April 28, 2009 |  2:37 pm

Politics is so niche driven these days that it was probably inevitable that someone would notice.

Still, it came as something of a surprise that while the rest of us were fixated on the stunning and fascinating news that Pennsylvania Sen. Arlen Specter was switching parties, potentially handing Democrats a critical 60th vote, it fell to the Jewish Telegraphic Agency to notice another aspect of the story. Specter's defection means the end of the moderate Jewish Republican-- at least in the U.S. Senate.

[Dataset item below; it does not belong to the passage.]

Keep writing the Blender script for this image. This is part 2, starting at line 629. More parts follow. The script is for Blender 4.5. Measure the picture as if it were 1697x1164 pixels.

The veteran senator's switch means that for the first time in decades, a moderate GOP Jewish voice -- embodied over the years not only by Specter but also Rudy Boschwitz of Minnesota, Warren Rudman of New Hampshire and the late Jacob Javits of New York -- will be absent from the Senate.


Not only that, says the J-T News Service's Ron Kampeas, but Democrat Al Franken will be seated if he wins a court battle in Minnesota against former Sen. Norm Coleman, who besides Specter was the only other Republican Jew serving in the U.S. Senate before the November elections.

Meanwhile, reaction to Specter's statement, which the Ticket reported earlier, ran the predictable gamut from Democratic joy (President Obama promised to stump for the 79-year-old Specter) to Republican glum (Senate GOP Leader Mitch McConnell insisted the decision was just about Pennsylvania.)

Our favorite line came from Mississippi Republican Thad Cochran, who was in the room when Specter told his GOP colleagues he was defecting to the other side. Asked for their reaction, Specter quoted Sen. Cochran as saying "at least he wouldn’t have to go to Erie anymore to campaign for me."